## OBJECTIVE
Print the entries below in their entirety, exactly as they are written.

□ □ □ □ □ □ □

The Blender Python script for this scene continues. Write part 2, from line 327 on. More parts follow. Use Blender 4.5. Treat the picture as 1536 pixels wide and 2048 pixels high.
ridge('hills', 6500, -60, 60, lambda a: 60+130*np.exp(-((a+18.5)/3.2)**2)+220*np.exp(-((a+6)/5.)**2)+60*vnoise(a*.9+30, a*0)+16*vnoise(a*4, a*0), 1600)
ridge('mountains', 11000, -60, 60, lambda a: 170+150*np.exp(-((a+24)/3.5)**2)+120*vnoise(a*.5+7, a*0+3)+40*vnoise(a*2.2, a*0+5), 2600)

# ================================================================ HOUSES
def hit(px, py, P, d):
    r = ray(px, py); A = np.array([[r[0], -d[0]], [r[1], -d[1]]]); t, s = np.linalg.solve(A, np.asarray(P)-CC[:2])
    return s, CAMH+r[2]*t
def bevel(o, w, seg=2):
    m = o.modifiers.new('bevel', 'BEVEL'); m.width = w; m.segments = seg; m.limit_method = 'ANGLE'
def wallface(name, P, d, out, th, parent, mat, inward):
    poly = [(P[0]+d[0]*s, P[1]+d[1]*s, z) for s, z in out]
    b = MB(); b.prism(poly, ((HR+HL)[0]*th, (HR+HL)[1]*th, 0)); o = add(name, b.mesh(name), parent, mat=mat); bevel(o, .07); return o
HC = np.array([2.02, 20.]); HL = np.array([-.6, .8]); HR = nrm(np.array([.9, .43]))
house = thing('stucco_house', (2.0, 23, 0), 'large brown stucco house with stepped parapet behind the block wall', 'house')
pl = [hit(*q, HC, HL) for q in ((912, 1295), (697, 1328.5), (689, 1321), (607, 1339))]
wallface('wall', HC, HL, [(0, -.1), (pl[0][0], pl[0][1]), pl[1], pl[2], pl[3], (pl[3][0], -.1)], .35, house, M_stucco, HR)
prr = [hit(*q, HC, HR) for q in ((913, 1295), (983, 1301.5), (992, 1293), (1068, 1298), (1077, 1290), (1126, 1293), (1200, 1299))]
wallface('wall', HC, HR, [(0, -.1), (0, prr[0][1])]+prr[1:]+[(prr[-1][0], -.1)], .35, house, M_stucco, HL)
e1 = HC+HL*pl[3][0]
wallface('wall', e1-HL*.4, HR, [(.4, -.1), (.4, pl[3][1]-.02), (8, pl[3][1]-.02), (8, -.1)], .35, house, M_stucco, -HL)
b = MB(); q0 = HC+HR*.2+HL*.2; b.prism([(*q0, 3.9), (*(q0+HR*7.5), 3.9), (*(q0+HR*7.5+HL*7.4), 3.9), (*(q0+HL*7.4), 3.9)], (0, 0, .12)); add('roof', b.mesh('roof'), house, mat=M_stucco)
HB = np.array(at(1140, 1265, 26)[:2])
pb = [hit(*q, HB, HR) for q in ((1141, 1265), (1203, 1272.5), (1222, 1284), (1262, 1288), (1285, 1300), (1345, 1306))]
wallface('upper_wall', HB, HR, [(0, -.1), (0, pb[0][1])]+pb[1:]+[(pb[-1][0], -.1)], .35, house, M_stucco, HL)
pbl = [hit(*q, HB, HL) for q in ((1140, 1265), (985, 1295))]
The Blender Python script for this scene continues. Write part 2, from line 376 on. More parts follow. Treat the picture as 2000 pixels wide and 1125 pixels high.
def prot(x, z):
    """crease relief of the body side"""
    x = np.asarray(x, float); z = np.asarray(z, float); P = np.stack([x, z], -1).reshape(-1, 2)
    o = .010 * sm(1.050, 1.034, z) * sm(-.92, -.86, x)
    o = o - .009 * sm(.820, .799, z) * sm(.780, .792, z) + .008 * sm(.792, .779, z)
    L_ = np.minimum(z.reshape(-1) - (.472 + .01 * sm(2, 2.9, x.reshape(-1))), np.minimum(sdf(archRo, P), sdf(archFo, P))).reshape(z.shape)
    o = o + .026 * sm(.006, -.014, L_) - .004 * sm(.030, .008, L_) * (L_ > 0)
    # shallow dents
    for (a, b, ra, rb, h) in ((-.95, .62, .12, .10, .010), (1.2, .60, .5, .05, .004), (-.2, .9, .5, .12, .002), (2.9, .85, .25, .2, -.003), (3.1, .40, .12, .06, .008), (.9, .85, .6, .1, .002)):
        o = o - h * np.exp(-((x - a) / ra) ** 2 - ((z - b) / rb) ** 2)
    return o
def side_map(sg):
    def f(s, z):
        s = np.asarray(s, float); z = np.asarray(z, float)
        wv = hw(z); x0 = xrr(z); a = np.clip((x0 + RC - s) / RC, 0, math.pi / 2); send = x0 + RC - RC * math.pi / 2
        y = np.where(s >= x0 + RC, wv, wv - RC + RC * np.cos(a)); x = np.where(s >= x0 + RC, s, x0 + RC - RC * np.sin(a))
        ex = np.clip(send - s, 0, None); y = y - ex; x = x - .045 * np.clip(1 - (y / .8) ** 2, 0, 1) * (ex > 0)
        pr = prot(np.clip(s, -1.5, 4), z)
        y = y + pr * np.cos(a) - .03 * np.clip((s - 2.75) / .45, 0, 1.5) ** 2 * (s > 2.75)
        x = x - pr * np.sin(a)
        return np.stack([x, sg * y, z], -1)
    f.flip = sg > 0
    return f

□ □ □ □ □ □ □

## ANSWER TO THE PROBLEM
The Blender Python script for this scene continues. Write part 2, from line 327 on. More parts follow. Use Blender 4.5. Treat the picture as 1536 pixels wide and 2048 pixels high.
ridge('hills', 6500, -60, 60, lambda a: 60+130*np.exp(-((a+18.5)/3.2)**2)+220*np.exp(-((a+6)/5.)**2)+60*vnoise(a*.9+30, a*0)+16*vnoise(a*4, a*0), 1600)
ridge('mountains', 11000, -60, 60, lambda a: 170+150*np.exp(-((a+24)/3.5)**2)+120*vnoise(a*.5+7, a*0+3)+40*vnoise(a*2.2, a*0+5), 2600)

# ================================================================ HOUSES
def hit(px, py, P, d):
    r = ray(px, py); A = np.array([[r[0], -d[0]], [r[1], -d[1]]]); t, s = np.linalg.solve(A, np.asarray(P)-CC[:2])
    return s, CAMH+r[2]*t
def bevel(o, w, seg=2):
    m = o.modifiers.new('bevel', 'BEVEL'); m.width = w; m.segments = seg; m.limit_method = 'ANGLE'
def wallface(name, P, d, out, th, parent, mat, inward):
    poly = [(P[0]+d[0]*s, P[1]+d[1]*s, z) for s, z in out]
    b = MB(); b.prism(poly, ((HR+HL)[0]*th, (HR+HL)[1]*th, 0)); o = add(name, b.mesh(name), parent, mat=mat); bevel(o, .07); return o
HC = np.array([2.02, 20.]); HL = np.array([-.6, .8]); HR = nrm(np.array([.9, .43]))
house = thing('stucco_house', (2.0, 23, 0), 'large brown stucco house with stepped parapet behind the block wall', 'house')
pl = [hit(*q, HC, HL) for q in ((912, 1295), (697, 1328.5), (689, 1321), (607, 1339))]
wallface('wall', HC, HL, [(0, -.1), (pl[0][0], pl[0][1]), pl[1], pl[2], pl[3], (pl[3][0], -.1)], .35, house, M_stucco, HR)
prr = [hit(*q, HC, HR) for q in ((913, 1295), (983, 1301.5), (992, 1293), (1068, 1298), (1077, 1290), (1126, 1293), (1200, 1299))]
wallface('wall', HC, HR, [(0, -.1), (0, prr[0][1])]+prr[1:]+[(prr[-1][0], -.1)], .35, house, M_stucco, HL)
e1 = HC+HL*pl[3][0]
wallface('wall', e1-HL*.4, HR, [(.4, -.1), (.4, pl[3][1]-.02), (8, pl[3][1]-.02), (8, -.1)], .35, house, M_stucco, -HL)
b = MB(); q0 = HC+HR*.2+HL*.2; b.prism([(*q0, 3.9), (*(q0+HR*7.5), 3.9), (*(q0+HR*7.5+HL*7.4), 3.9), (*(q0+HL*7.4), 3.9)], (0, 0, .12)); add('roof', b.mesh('roof'), house, mat=M_stucco)
HB = np.array(at(1140, 1265, 26)[:2])
pb = [hit(*q, HB, HR) for q in ((1141, 1265), (1203, 1272.5), (1222, 1284), (1262, 1288), (1285, 1300), (1345, 1306))]
wallface('upper_wall', HB, HR, [(0, -.1), (0, pb[0][1])]+pb[1:]+[(pb[-1][0], -.1)], .35, house, M_stucco, HL)
pbl = [hit(*q, HB, HL) for q in ((1140, 1265), (985, 1295))]
The Blender Python script for this scene continues. Write part 2, from line 376 on. More parts follow. Treat the picture as 2000 pixels wide and 1125 pixels high.
def prot(x, z):
    """crease relief of the body side"""
    x = np.asarray(x, float); z = np.asarray(z, float); P = np.stack([x, z], -1).reshape(-1, 2)
    o = .010 * sm(1.050, 1.034, z) * sm(-.92, -.86, x)
    o = o - .009 * sm(.820, .799, z) * sm(.780, .792, z) + .008 * sm(.792, .779, z)
    L_ = np.minimum(z.reshape(-1) - (.472 + .01 * sm(2, 2.9, x.reshape(-1))), np.minimum(sdf(archRo, P), sdf(archFo, P))).reshape(z.shape)
    o = o + .026 * sm(.006, -.014, L_) - .004 * sm(.030, .008, L_) * (L_ > 0)
    # shallow dents
    for (a, b, ra, rb, h) in ((-.95, .62, .12, .10, .010), (1.2, .60, .5, .05, .004), (-.2, .9, .5, .12, .002), (2.9, .85, .25, .2, -.003), (3.1, .40, .12, .06, .008), (.9, .85, .6, .1, .002)):
        o = o - h * np.exp(-((x - a) / ra) ** 2 - ((z - b) / rb) ** 2)
    return o
def side_map(sg):
    def f(s, z):
        s = np.asarray(s, float); z = np.asarray(z, float)
        wv = hw(z); x0 = xrr(z); a = np.clip((x0 + RC - s) / RC, 0, math.pi / 2); send = x0 + RC - RC * math.pi / 2
        y = np.where(s >= x0 + RC, wv, wv - RC + RC * np.cos(a)); x = np.where(s >= x0 + RC, s, x0 + RC - RC * np.sin(a))
        ex = np.clip(send - s, 0, None); y = y - ex; x = x - .045 * np.clip(1 - (y / .8) ** 2, 0, 1) * (ex > 0)
        pr = prot(np.clip(s, -1.5, 4), z)
        y = y + pr * np.cos(a) - .03 * np.clip((s - 2.75) / .45, 0, 1.5) ** 2 * (s > 2.75)
        x = x - pr * np.sin(a)
        return np.stack([x, sg * y, z], -1)
    f.flip = sg > 0
    return f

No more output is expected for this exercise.